Finora le azioni da parte della politica non sono state all’altezza delle promesse fatte con la ratifica dell'accordo di Parigi per limitare il surriscaldamento climatico a 1,5°C. Manca completamente la volontà (politica) di affrontare qui e ora la crisi climatica, così come le disuguaglianze che essa continua ad aggravare. Si rinvia sempre a causa di crisi considerate più ‘urgenti’ e dal peso di interessi politici ed economici consolidati.
L'attuale situazione evidenzia la nostra vulnerabilità, sia a livello collettivo che singolo, mettendo in discussione l’intero sistema, a partire dal capitalismo fossile.

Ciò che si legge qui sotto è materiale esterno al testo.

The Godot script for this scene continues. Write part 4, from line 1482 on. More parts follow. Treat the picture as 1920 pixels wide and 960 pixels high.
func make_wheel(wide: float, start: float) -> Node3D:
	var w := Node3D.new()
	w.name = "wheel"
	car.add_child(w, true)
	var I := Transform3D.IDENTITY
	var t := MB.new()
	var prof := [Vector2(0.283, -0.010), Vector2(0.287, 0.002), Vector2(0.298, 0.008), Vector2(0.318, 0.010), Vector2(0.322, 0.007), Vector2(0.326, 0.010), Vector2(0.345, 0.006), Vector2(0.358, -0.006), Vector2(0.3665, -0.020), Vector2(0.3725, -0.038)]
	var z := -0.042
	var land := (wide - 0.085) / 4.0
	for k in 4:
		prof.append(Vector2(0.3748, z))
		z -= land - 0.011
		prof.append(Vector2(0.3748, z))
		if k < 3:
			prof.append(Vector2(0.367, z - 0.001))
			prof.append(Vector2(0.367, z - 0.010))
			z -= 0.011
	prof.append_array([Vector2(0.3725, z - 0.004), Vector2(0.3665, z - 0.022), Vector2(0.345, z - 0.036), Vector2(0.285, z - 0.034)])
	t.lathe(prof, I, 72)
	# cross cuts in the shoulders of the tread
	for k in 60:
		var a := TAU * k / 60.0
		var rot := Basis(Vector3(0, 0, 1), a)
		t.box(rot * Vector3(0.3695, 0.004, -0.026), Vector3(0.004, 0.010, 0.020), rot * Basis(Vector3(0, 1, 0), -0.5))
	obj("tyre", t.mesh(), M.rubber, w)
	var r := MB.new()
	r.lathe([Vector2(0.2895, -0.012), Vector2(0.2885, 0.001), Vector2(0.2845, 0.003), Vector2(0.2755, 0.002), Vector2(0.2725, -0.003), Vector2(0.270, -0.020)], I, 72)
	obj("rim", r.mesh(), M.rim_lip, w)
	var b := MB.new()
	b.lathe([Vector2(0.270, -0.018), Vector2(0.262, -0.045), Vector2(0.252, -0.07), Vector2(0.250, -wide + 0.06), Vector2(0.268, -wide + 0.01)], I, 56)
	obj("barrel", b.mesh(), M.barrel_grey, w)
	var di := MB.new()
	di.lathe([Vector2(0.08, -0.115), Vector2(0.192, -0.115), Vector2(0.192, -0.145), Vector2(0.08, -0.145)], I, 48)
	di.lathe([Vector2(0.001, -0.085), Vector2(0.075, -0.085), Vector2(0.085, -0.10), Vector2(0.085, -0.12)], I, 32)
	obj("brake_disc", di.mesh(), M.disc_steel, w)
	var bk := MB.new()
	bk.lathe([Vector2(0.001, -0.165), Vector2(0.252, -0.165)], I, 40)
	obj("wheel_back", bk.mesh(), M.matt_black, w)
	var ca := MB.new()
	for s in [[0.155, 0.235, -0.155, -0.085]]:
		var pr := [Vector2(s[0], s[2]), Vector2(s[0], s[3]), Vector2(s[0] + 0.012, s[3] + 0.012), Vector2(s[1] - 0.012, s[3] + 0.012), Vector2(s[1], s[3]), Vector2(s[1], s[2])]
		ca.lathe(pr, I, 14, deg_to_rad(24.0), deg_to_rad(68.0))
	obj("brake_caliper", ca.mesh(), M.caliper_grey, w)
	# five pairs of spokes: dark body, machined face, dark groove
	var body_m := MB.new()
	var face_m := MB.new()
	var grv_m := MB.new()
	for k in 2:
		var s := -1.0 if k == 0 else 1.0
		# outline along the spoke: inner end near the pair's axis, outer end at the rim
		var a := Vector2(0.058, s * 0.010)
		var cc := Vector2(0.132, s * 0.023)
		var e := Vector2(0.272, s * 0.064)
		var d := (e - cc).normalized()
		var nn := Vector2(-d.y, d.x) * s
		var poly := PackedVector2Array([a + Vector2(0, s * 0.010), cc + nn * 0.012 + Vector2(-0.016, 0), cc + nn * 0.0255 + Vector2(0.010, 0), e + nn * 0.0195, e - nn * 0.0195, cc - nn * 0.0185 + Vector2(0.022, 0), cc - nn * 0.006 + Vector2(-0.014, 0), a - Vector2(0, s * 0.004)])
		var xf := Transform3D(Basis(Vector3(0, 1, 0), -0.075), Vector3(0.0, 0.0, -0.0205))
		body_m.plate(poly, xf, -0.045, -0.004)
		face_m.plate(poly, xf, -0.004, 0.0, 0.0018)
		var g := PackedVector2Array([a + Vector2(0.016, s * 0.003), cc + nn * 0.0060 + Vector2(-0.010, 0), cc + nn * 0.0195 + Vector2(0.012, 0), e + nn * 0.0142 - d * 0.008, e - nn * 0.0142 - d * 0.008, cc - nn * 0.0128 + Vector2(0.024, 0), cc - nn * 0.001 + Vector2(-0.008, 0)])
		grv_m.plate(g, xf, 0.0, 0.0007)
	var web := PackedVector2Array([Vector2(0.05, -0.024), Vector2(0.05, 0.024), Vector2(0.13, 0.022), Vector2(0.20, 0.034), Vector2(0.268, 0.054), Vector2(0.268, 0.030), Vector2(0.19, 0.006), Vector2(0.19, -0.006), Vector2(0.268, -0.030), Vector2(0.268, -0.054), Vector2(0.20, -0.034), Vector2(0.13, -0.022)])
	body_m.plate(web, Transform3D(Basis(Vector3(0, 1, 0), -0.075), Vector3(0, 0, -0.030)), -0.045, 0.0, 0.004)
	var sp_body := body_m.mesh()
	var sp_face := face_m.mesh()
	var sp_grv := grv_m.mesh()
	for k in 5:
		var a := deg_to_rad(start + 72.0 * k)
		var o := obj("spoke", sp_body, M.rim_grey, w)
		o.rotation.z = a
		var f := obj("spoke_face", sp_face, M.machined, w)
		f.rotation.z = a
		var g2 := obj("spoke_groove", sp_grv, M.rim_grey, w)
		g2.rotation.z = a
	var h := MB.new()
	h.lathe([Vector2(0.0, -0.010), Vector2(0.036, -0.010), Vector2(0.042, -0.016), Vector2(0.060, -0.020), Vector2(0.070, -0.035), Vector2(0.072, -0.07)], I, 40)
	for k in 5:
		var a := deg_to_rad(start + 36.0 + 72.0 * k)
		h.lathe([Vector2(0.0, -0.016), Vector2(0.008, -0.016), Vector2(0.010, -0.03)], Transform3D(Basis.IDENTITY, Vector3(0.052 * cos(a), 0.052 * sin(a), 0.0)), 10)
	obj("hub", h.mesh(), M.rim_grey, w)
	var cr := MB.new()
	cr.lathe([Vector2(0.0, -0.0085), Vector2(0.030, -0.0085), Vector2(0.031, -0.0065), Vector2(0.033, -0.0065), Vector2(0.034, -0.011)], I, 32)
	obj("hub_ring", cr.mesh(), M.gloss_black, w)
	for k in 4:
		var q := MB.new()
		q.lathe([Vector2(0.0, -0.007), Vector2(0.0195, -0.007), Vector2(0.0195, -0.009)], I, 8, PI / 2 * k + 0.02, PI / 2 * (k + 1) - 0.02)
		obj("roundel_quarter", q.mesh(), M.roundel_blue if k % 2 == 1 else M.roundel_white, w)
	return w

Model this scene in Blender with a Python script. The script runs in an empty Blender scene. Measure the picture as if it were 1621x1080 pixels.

Mentre il Pianeta brucia e la società zoppica dopo anni di neoliberismo sfrenato, c’è un chiaro bisogno di un’alternativa. L’equazione tra progresso e crescita illimitata, così come l’ingannevole convinzione che la tecnologia potrà risolvere ogni nostro problema, vanno accantonate. Troppo spesso idee collegate a sviluppo e progresso sono state strettamente legate a una forma di dominio e sfruttamento, sia delle persone che della natura. Serve un cambiamento di paradigma che ci permetta di ripensare radicalmente il nostro modo di interagire con l’ambiente.
Una politica verde è caratterizzata da uno spirito coraggioso e ambizioso, così come dalla volontà di immaginare un mondo migliore, di sperimentare e pianificare modi di organizzare società ed economia, al fine di non superare i limiti biofisici del nostro Pianeta. Per questo bisogna andare a votare il prossimo 22 ottobre, perché il domani si decide oggi.